Ferran Adrià Lawsuit Dismissed

Barcelona District Court Number Two has dismissed a lawsuit filed by the sons of Miquel Horta i Almaraz, a onetime investor in the celebrated elBulli restaurant on Spain's Costa Brava, against the restaurant's owners, Ferran Adrià and Juli Soler. The Horta heirs had claimed that the restaurateurs cheated their father when they bought out his investment, but the court fould no merit to their argument.

Horta was once described as "an eccentric Marxist millionaire." In the 1980s and '90s, he invested in everything from the Futbol Club Barcelona to both the communist and socialist parties in his native Catalonia, and he bankrolled a publishing house called Editorial Antártida/Empùries. His fellow Marxist, the Barcelona novelist and food writer Manuel Vázquez Montalbán, introduced Horta to a promising young chef from a place called elBulli on the Costa Brava, Fernando Adrià, who wanted to publish a cookbook. The result, El Sabor del Mediterraneo — The Flavor of the Mediterranean — sold little when it was published in 1993, but was ultimately influential among chefs all over Spain and beyond and helped make Adrià's name. Speaking of which, the byline for the book was the first time he described himself as Ferran, the Catalan version of Fernando, the name with which he had been baptized.

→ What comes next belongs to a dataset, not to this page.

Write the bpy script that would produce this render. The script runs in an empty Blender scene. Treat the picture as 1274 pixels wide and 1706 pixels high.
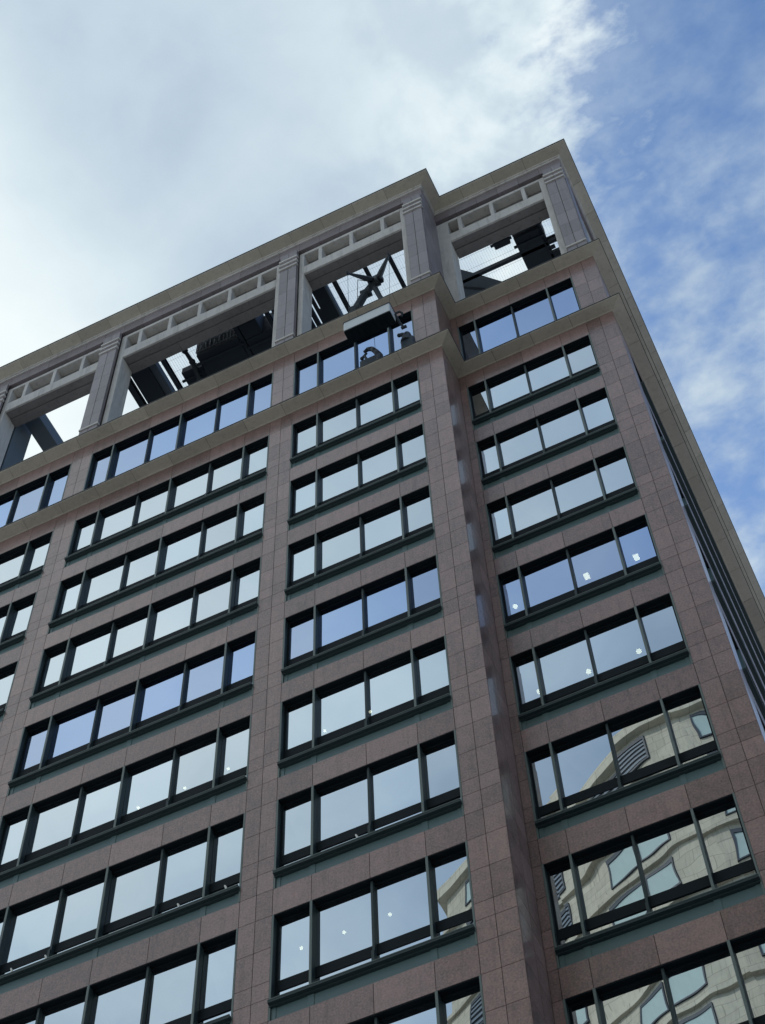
import bpy, bmesh, math, random
from mathutils import Vector, Matrix
random.seed(7)
S = bpy.context.scene
COL = S.collection
RAD = math.radians

# ------------------------------------------------------------------ camera
R_ = Vector((0.90180899, 0.43129012, -0.02700707))
U_ = Vector((0.38528211, -0.7741589, 0.50223072))
F_ = Vector((-0.19569938, 0.46332152, 0.86431182))
CAM = Vector((13.3185, -23.9231, -53.0689))
cd = bpy.data.cameras.new('camera')
cam = bpy.data.objects.new('camera', cd); COL.objects.link(cam)
cd.sensor_fit = 'HORIZONTAL'; cd.sensor_width = 36.0; cd.lens = 81.36
cd.clip_start = 0.1; cd.clip_end = 3000
m = Matrix((R_, U_, -F_)).transposed().to_4x4(); m.translation = CAM
cam.matrix_world = m
S.camera = cam

# ------------------------------------------------------------------ sky, sun, exposure
SUN_EL, SUN_AZ = 44.0, -38.0            # azimuth from +Y towards +X: behind the building, to the left
sdir = Vector((math.sin(RAD(SUN_AZ)) * math.cos(RAD(SUN_EL)), math.cos(RAD(SUN_AZ)) * math.cos(RAD(SUN_EL)), math.sin(RAD(SUN_EL))))
W = bpy.data.worlds.new('World'); S.world = W; W.use_nodes = True
nt = W.node_tree; nt.nodes.clear()
def N(tree, t, **kw):
    n = tree.nodes.new(t)
    for k, v in kw.items():
        if k.startswith('i_'):
            key = k[2:]
            n.inputs[int(key) if key.isdigit() else key].default_value = v
        else: setattr(n, k, v)
    return n
def MA(tree, op, a, b=None, c=None, clamp=False):
    n = tree.nodes.new('ShaderNodeMath'); n.operation = op; n.use_clamp = clamp
    for i, v in enumerate((a, b, c)):
        if v is None: continue
        if isinstance(v, (int, float)): n.inputs[i].default_value = v
        else: tree.links.new(v, n.inputs[i])
    return n.outputs[0]
def MR(tree, v, a, b, c=0.0, d=1.0, smooth=True):
    n = tree.nodes.new('ShaderNodeMapRange'); n.interpolation_type = 'SMOOTHSTEP' if smooth else 'LINEAR'
    tree.links.new(v, n.inputs[0])
    for i, x in zip((1, 2, 3, 4), (a, b, c, d)): n.inputs[i].default_value = x
    return n.outputs[0]
def MIX(tree, f, a, b, mode='MIX'):
    n = tree.nodes.new('ShaderNodeMix'); n.data_type = 'RGBA'; n.blend_type = mode
    for s, v in ((n.inputs[0], f), (n.inputs[6], a), (n.inputs[7], b)):
        if isinstance(v, (int, float, tuple)): s.default_value = v
        else: tree.links.new(v, s)
    return n.outputs[2]
sky = N(nt, 'ShaderNodeTexSky', sky_type='NISHITA', sun_disc=False, sun_elevation=RAD(SUN_EL), sun_rotation=RAD(SUN_AZ), air_density=1.3, dust_density=0.6, ozone_density=2.0)
tc = N(nt, 'ShaderNodeTexCoord'); sep = N(nt, 'ShaderNodeSeparateXYZ')
nt.links.new(tc.outputs['Generated'], sep.inputs[0])
zc = MA(nt, 'MAXIMUM', sep.outputs[2], 0.08)
px = MA(nt, 'DIVIDE', sep.outputs[0], zc); py = MA(nt, 'DIVIDE', sep.outputs[1], zc)
cmb = N(nt, 'ShaderNodeCombineXYZ'); nt.links.new(px, cmb.inputs[0]); nt.links.new(py, cmb.inputs[1])
def noise(tree, vec, scale, detail=6, rough=0.55, dist=0.0, off=(0, 0, 0), sc=(1, 1, 1), rot=0.0):
    mp = N(tree, 'ShaderNodeMapping'); mp.inputs[1].default_value = off; mp.inputs[3].default_value = sc; mp.inputs[2].default_value = (0, 0, rot)
    tree.links.new(vec, mp.inputs[0])
    n = N(tree, 'ShaderNodeTexNoise'); n.inputs['Scale'].default_value = scale; n.inputs['Detail'].default_value = detail
    n.inputs['Roughness'].default_value = rough; n.inputs['Distortion'].default_value = dist
    tree.links.new(mp.outputs[0], n.inputs['Vector'])
    return n.outputs[0]
V = cmb.outputs[0]
n_big = noise(nt, V, 5.0, 5, 0.5, 0.4, off=(1.3, 0.2, 0))
n_mid = noise(nt, V, 13.0, 7, 0.55, 0.15, off=(4.1, 2.2, 0))
n_fine = noise(nt, V, 26.0, 8, 0.60, 0.12, off=(0.1, 7.2, 0), sc=(1, 1.5, 1), rot=0.5)
# t grows to the right of the cloud bank's edge
t = MA(nt, 'SUBTRACT', MA(nt, 'ADD', px, MA(nt, 'MULTIPLY', MA(nt, 'SUBTRACT', py, 0.283), 0.54)), 0.015)
tn = MA(nt, 'ADD', t, MA(nt, 'MULTIPLY', MA(nt, 'SUBTRACT', n_fine, 0.5), 0.19))
bank = MR(nt, tn, -0.035, 0.062, 1.0, 0.0)
# thin wisps over the blue part
w1 = MR(nt, MA(nt, 'ADD', MA(nt, 'MULTIPLY', n_fine, 0.40), MA(nt, 'MULTIPLY', n_mid, 0.60)), 0.36, 0.70)
low = MR(nt, MA(nt, 'SUBTRACT', py, MA(nt, 'MULTIPLY', px, 0.6)), 0.24, 0.52, 0.22, 1.0)
wisp = MA(nt, 'MULTIPLY', w1, low, clamp=True)
cover = MA(nt, 'MAXIMUM', bank, wisp, clamp=True)
# cloud brightness
b0 = MA(nt, 'ADD', 0.61, MA(nt, 'MULTIPLY', MA(nt, 'SUBTRACT', n_big, 0.5), 0.34))
b1 = MA(nt, 'ADD', b0, MA(nt, 'MULTIPLY', MA(nt, 'SUBTRACT', n_mid, 0.5), 0.26))
left = MR(nt, px, -0.24, -0.42, 0.0, 0.42)
front = MR(nt, py, -0.1, 0.1)
left = MA(nt, 'MULTIPLY', left, front)
edge = MA(nt, 'MULTIPLY', MR(nt, t, -0.19, -0.04), MR(nt, t, 0.05, -0.01))
edge = MA(nt, 'MULTIPLY', edge, MR(nt, n_mid, 0.40, 0.64, 0.02, 0.26))
back = MA(nt, 'MULTIPLY', MR(nt, py, -0.2, -0.5), MR(nt, px, -0.05, -0.5, -0.10, 0.38))
b2 = MA(nt, 'ADD', MA(nt, 'ADD', MA(nt, 'ADD', b1, left), edge), back)
b2 = MA(nt, 'SUBTRACT', b2, MR(nt, py, -0.62, -0.86, 0.0, 0.36))
ramp = N(nt, 'ShaderNodeValToRGB'); nt.links.new(b2, ramp.inputs[0])
e = ramp.color_ramp.elements
e[0].position = 0.25; e[0].color = (0.30, 0.40, 0.53, 1)
e[1].position = 1.0; e[1].color = (0.90, 0.985, 1.0, 1)
x = ramp.color_ramp.elements.new(0.5); x.color = (0.46, 0.575, 0.70, 1)
x = ramp.color_ramp.elements.new(0.75); x.color = (0.68, 0.80, 0.87, 1)
SKY_K = 0.10
cl = MIX(nt, 1.0, ramp.outputs[0], (10.0, 10.0, 10.0, 1), 'MULTIPLY')
skc = MIX(nt, 1.0, sky.outputs[0], (0.88, 1.12, 1.36, 1), 'MULTIPLY')
mixc = MIX(nt, cover, skc, cl)
bg = N(nt, 'ShaderNodeBackground'); bg.inputs[1].default_value = SKY_K
wo = N(nt, 'ShaderNodeOutputWorld')
nt.links.new(mixc, bg.inputs[0]); nt.links.new(bg.outputs[0], wo.inputs[0])
sl = bpy.data.lights.new('sun', 'SUN'); sl.energy = 2.0; sl.angle = RAD(0.6); sl.color = (1.0, 0.95, 0.87)
so = bpy.data.objects.new('sun', sl); COL.objects.link(so)
so.rotation_euler = (-sdir).to_track_quat('-Z', 'Y').to_euler()
S.view_settings.view_transform = 'Standard'; S.view_settings.look = 'None'
S.view_settings.exposure = 0.0; S.view_settings.gamma = 1.0
S.render.engine = 'CYCLES'
S.render.resolution_x = 765; S.render.resolution_y = 1024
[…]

The following year, Adrià and his business partner and co-restaurateur, Juli Soler, found themselves with a problem: They had recently purchased the business part of their restaurant — but not the land or buildings — from its founders, Dr. and Mrs. Schilling, and had invested a lot of money in creating a new kitchen. The Schillings had always told them that they'd sign over the property itself to them when they decided to retire — but when that time came, they changed their minds. Adrià and Soler would have to buy the land and bulidings themselves, said Dr. Schilling, or he'd sell them to somebody else. The two didn't feel that they could walk away from the place, having just invested so much in it, but they had no capital. Then they thought of Miquel Horta.

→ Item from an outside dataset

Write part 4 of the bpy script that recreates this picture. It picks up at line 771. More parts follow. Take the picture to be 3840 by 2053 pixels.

"We went to Miquel and made him a proposition," Adrià once told me, "that he participate in our project as a partner. He accepted right away. He was our 'Mr. Humane.' He helped us very much." They bought the land and buildings and elBulli continued in its rise to become the most influential restaurant of the late 20th century and beyond.

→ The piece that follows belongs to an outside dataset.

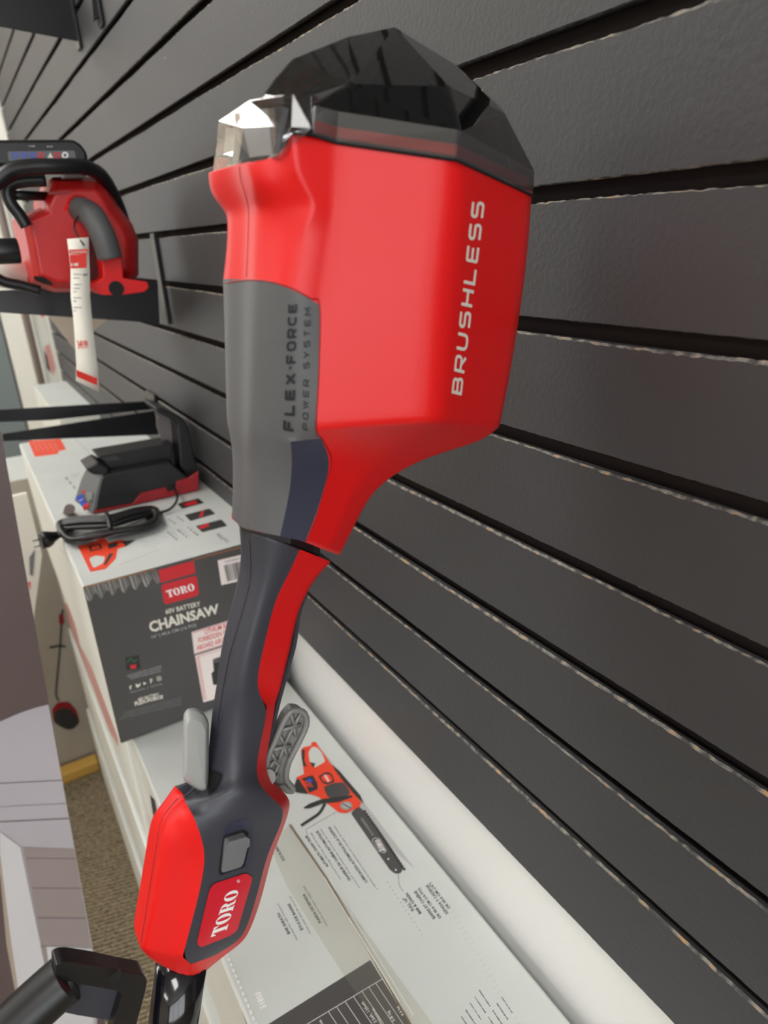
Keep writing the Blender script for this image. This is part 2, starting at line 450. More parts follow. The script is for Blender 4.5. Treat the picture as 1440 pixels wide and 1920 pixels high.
GLYPH = {
 'B': [([(0, -.1), (0, 1.1)], False), _c([(0, 1), (.93, 1), (.93, .5), (0, .5)]), _c([(0, .5), (1, .5), (1, 0), (0, 0)])],
 'R': [([(0, -.1), (0, 1.1)], False), _c([(0, 1), (1, 1), (1, .38), (0.05, .38)]), ([(.45, .38), (1, -.08)], False)],
 'U': [_c([(0, 1.08), (0, 0), (1, 0), (1, 1.08)], .4)],
 'S': [_c([(1, 1), (0, 1), (0, .52), (1, .52), (1, 0), (0, 0)], .24)],
 'H': [([(0, -.08), (0, 1.08)], False), ([(1, -.08), (1, 1.08)], False), ([(0, .5), (1, .5)], False)],
 'L': [([(0, 1.08), (0, 0), (1, 0)], False)],
 'E': [_c([(1, 1), (0, 1), (0, 0), (1, 0)], .1), ([(0, .5), (.92, .5)], False)],
 'F': [_c([(1, 1), (0, 1), (0, -.08)], .1), ([(0, .5), (.85, .5)], False)],
 'X': [([(0, 1.05), (1, -.05)], False), ([(0, -.05), (1, 1.05)], False)],
 '-': [([(0, .5), (1, .5)], False)],
 'O': [(rc([(0, 0), (1, 0), (1, 1), (0, 1)], .4, closed=True), True)],
 'C': [_c([(1, 1), (0, 1), (0, 0), (1, 0)], .4)],
 'P': [_c([(0, -.08), (0, 1), (1, 1), (1, .4), (0, .4)])],
 'W': [([(0, 1.05), (.25, 0), (.5, 1), (.75, 0), (1, 1.05)], False)],
 'Y': [([(0, 1.05), (.5, .45), (1, 1.05)], False), ([(.5, .5), (.5, -.08)], False)],
 'T': [([(0, 1), (1, 1)], False), ([(.5, 1), (.5, -.08)], False)],
 'M': [([(0, -.08), (0, 1), (.5, .3), (1, 1), (1, -.08)], False)],
}

# ================================================================== THE SETTING
FLOOR, CEIL = -1.40, 1.45
WX = 0.316                       # face of the slats
PITCH, G0 = 0.0762, 0.0887       # spacing of the grooves; height of one groove's lower lip
YE = 0.02                        # near end of the slatted partition
bm = bmesh.new(); box(bm, -4.6, 3.0, -4.0, 4.1, FLOOR - 0.05, FLOOR); struct('floor', bm, MT['carpet'])
bm = bmesh.new(); box(bm, -4.6, 3.0, -4.0, 4.1, CEIL, CEIL + 0.05); struct('ceiling', bm, MT['ceil'])
bm = bmesh.new(); box(bm, WX + 0.022, WX + 0.12, YE, 4.1, FLOOR, CEIL); struct('wall_partition', bm, MT['dry'])
bm = bmesh.new(); box(bm, -4.7, -4.6, -4.0, 4.1, FLOOR, CEIL); struct('wall_left', bm, MT['beige'])
bm = bmesh.new(); box(bm, 3.0, 3.1, -4.0, 4.1, FLOOR, CEIL); struct('wall_right', bm, MT['beige'])
bm = bmesh.new(); box(bm, -4.6, 3.0, 4.0, 4.1, FLOOR, CEIL); struct('wall_back', bm, MT['beige'])
bm = bmesh.new(); box(bm, -4.6, 3.0, -4.1, -4.0, FLOOR, CEIL); struct('wall_front', bm, MT['beige'])
# shop window behind the camera: bright daylight panes in a white frame
day = bpy.data.materials.new('daylight_pane'); day.use_nodes = True
_b = day.node_tree.nodes['Principled BSDF']; _b.inputs['Base Color'].default_value = (0.2, 0.2, 0.2, 1); _b.inputs['Emission Color'].default_value = (0.93, 0.97, 1.0, 1); _b.inputs['Emission Strength'].default_value = WINDOW_GLOW
wf = bmesh.new(); 
for k, x in enumerate((-3.9, -2.35, -0.8)):
    bm = bmesh.new(); box(bm, x, x + 1.5, -3.998, -3.99, -0.95, 1.25); w_ = struct('window_%d' % (k + 1), bm, day)
    bm = bmesh.new()
    for q in ((x - .05, x, -1.0, 1.3), (x + 1.5, x + 1.55, -1.0, 1.3), (x, x + 1.5, -1.0, -0.95), (x, x + 1.5, 1.25, 1.3)): box(bm, q[0], q[1], -3.998, -3.95, q[2], q[3])
    obj('window_frame', bm, MT['trimw'], w_)

# unseen glowing pane added on the back wall for the clear block to reflect
bm = bmesh.new(); box(bm, -1.75, -0.85, 3.985, 3.998, -0.7, 0.9); added_glow = day.copy(); added_glow.node_tree.nodes['Principled BSDF'].inputs['Emission Strength'].default_value = 2.0; w_ = struct('window_4', bm, added_glow)
bm = bmesh.new()
for q in ((-1.80, -1.75, -0.75, 0.95), (-0.85, -0.80, -0.75, 0.95), (-1.75, -0.85, -0.75, -0.7), (-1.75, -0.85, 0.9, 0.95)): box(bm, q[0], q[1], 3.95, 3.998, q[2], q[3])
obj('window_frame', bm, MT['trimw'], w_)  # frame round the added pane

# slatwall: boards with worn lips and dark channels between them
def slatwall():
    bm = bmesh.new()
    y0, y1 = YE, 3.04
    ys = [y0]
    while ys[-1] < y1 - 1e-4:
        y = ys[-1]; ys.append(min(y1, y + (0.003 if -0.02 < y < 1.4 else 0.03)))
    op = 0.0095
    kmin = -20
    for k in range(kmin, 8):
        top = G0 - k * PITCH; bot = max(G0 - (k + 1) * PITCH + op, -0.526) if k < 7 else -0.526
        if top > CEIL: continue
        ph = random.uniform(0, 50)
        prev = None
        for y in ys:
            j = lambda a: random.uniform(-a, a)
            wav = 0.0005 * math.sin(y * 11 + ph) + 0.0003 * math.sin(y * 37 + ph)
            wear = 0.0012 + 0.0007 * math.sin(y * 6 + ph) + j(0.0005)
            P = [(WX + 0.0122, y, top - 0.007), (WX + 0.005, y, top - 0.007), (WX + 0.005, y, top - 0.0005), (WX + 0.0016 + j(.0002), y, top + wav + j(0.0004)),
                 (WX, y, top - max(0.0004, wear) + wav), (WX, y, bot + 0.0007 + j(0.0002)),
                 (WX + 0.0012, y, bot + j(0.0003)), (WX + 0.005, y, bot), (WX + 0.005, y, bot + 0.006), (WX + 0.0122, y, bot + 0.006)]
            V = [bm.verts.new(p) for p in P]
            if prev:
                for a in range(9):
                    f = bm.faces.new((prev[a], prev[a + 1], V[a + 1], V[a]))
                    f.material_index = 1 if a == 3 or (a == 5 and k % 3 == 0) else (2 if a in (0, 1, 7, 8) else 0)
            else: bm.faces.new(V)
            prev = V
        bm.faces.new(prev[::-1])
    box(bm, WX + 0.0121, WX + 0.0215, y0, y1, -0.526, CEIL, 2)
    fixn(bm)
    return bm
struct('wall_slatted', slatwall(), [MT['slat'], MT['worn'], mat('shaded_channel', rgb(44, 38, 37), 0.9, spec=0.1)])  # brown channel colour darkened to put the groove's shade into it
bm = bmesh.new(); box(bm, WX - 0.004, WX + 0.021, 3.045, 3.10, -0.526, CEIL); struct('trim_1', bm, MT['trimw'])
# beyond the slats: door, its white casing and a taupe post
bm = bmesh.new(); box(bm, -0.02, 0.19, 3.96, 3.995, FLOOR, 0.7); struct('door_1', bm, MT['teal'])
bm = bmesh.new(); box(bm, 0.20, 0.29, 3.93, 3.995, FLOOR, 0.8); struct('trim_2', bm, MT['trimw'], bevel=0.004)
bm = bmesh.new(); tube(bm, [(0.243, 3.08, FLOOR), (0.243, 3.08, CEIL)], 0.012, 16); struct('trim_3', bm, MT['postm'])
bm = bmesh.new(); box(bm, -4.6, -0.2, 3.98, 3.998, FLOOR, FLOOR + 0.1); struct('baseboard_back', bm, MT['trimw'])

# ceiling lamps
def lamp(x, y, w, l, label):
    t = thing('ceiling_light', label, 'ceiling light', group='ceiling light panels')
    bm = bmesh.new(); box(bm, x - w / 2, x + w / 2, y - l / 2, y + l / 2, CEIL - 0.012, CEIL - 0.008); obj('diffuser', bm, MT['lamp'], t)
    bm = bmesh.new()
    for a in ((x - w / 2 - .03, x - w / 2, y - l / 2 - .03, y + l / 2 + .03), (x + w / 2, x + w / 2 + .03, y - l / 2 - .03, y + l / 2 + .03),
              (x - w / 2, x + w / 2, y - l / 2 - .03, y - l / 2), (x - w / 2, x + w / 2, y + l / 2, y + l / 2 + .03)):
        box(bm, *a, CEIL - 0.02, CEIL)
    obj('frame', bm, MT['lampf'], t)
for x in (-0.8, -3.1):
    for y in (-1.25, 1.3, 3.2):
        lamp(x, y, 0.6, 1.2, 'flat fluorescent panel with white frame set in the ceiling')

# ================================================================== CARTONS
def carton(label, x0, x1, y0, y1, z0, z1, front=None, side=None, top=None, group=None):
    t = thing('carton', label, 'box', group=group)
    bm = bmesh.new(); fs = box(bm, x0, x1, y0, y1, z0, z1)
    fs[1].material_index = 0; fs[2].material_index = 1; fs[5].material_index = 2
    obj('body', bm, [top or MT['card'], front or MT['cardside'], side or MT['cardside']], t, bevel=0.003, seg=2)
    return t
TA, TB = -0.402, -0.660
A = carton('dark-fronted chainsaw carton with red logo, lying under the battery charger', 0.060, 0.326, 0.882, 1.735, TB + 0.003, TA, front=MT['carddark'])
B = carton('pale grey carton with a chainsaw picture on its taped top, below the cordless tool', 0.077, 0.322, 0.055, 0.913, -0.912, TB)
Cc = carton('white carton directly under the one with the printed chainsaw top', 0.066, 0.322, 0.05, 0.905, -1.160, -0.915)
D = carton('lowest white carton of the near stack, standing on the carpet', 0.057, 0.322, 0.05, 0.90, FLOOR, -1.163)
E_ = carton('white carton directly under the dark-fronted chainsaw carton', 0.070, 0.322, 0.925, 1.78, -0.912, TB)
F_ = carton('white carton second from the floor behind the near stack', 0.064, 0.322, 0.925, 1.78, -1.160, -0.915)
G_ = carton('lowest white carton of the rear stack, standing on the carpet', 0.057, 0.322, 0.925, 1.77, FLOOR, -1.163)
H_ = carton('white carton at the far end of the slatted wall behind the rear stack', 0.20, 0.322, 2.25, 2.95, FLOOR, -0.47)
J_ = carton('tall white carton standing on end past the slats with a red tool picture', 0.262, 0.335, 3.11, 3.40, FLOOR, 0.2)

def z7(x, y): return (140 + x * 0.2361, 1000 + y * 0.2361)
def zz(off, s): return lambda *P: [(off[0] + x * s, off[1] + y * s) for x, y in P]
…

Unfortunately, the transaction with Horta ended badly. According to Adrià, at the time that he made his investment, the company had a net worth of about 250 million pesetas and he and Soler offered Horta a 20 percent stake for 50 million — about €300,000 or $400,000. By 2005, the worth of elBulli had quadrupled, to around €1,200,000, and with Horta's consent Adrià and Soler bought back his interest for 20 percent of that figure. All appeared to be fine until 2008. Horta had developed a progressive mental illness, and in 2008, his sons announced that they were filing suit against the elBulli partners on the grounds that their father's shares had been worth as much as 20 times what he was paid, and that they had taken advantage of Horta's condition to dupe him out what was due him. 

When I asked Adrià about the action a couple of years ago, he would say only that "The whole situation is very complicated," adding that he had had no contact with Horta for years. He sounded sad about that fact. He has always maintained that he had no idea, when he concluded his business dealings with Horta, that the man was ill, and he has said repeatedly that Horta asked his advisors at the time whether or not to go ahead with the buyout, and they encouraged him to say yes.

Adrià. whose elBulli Foundation is scheduled to open this spring on what was once the site of the restaurant, expressed satisfaction at the dismissal of the suit. "It's good to be able to begin this," he told reporters, "without having to look into the past." Horta's sons, meanwhile, have announced that they will file an appeal of the decision.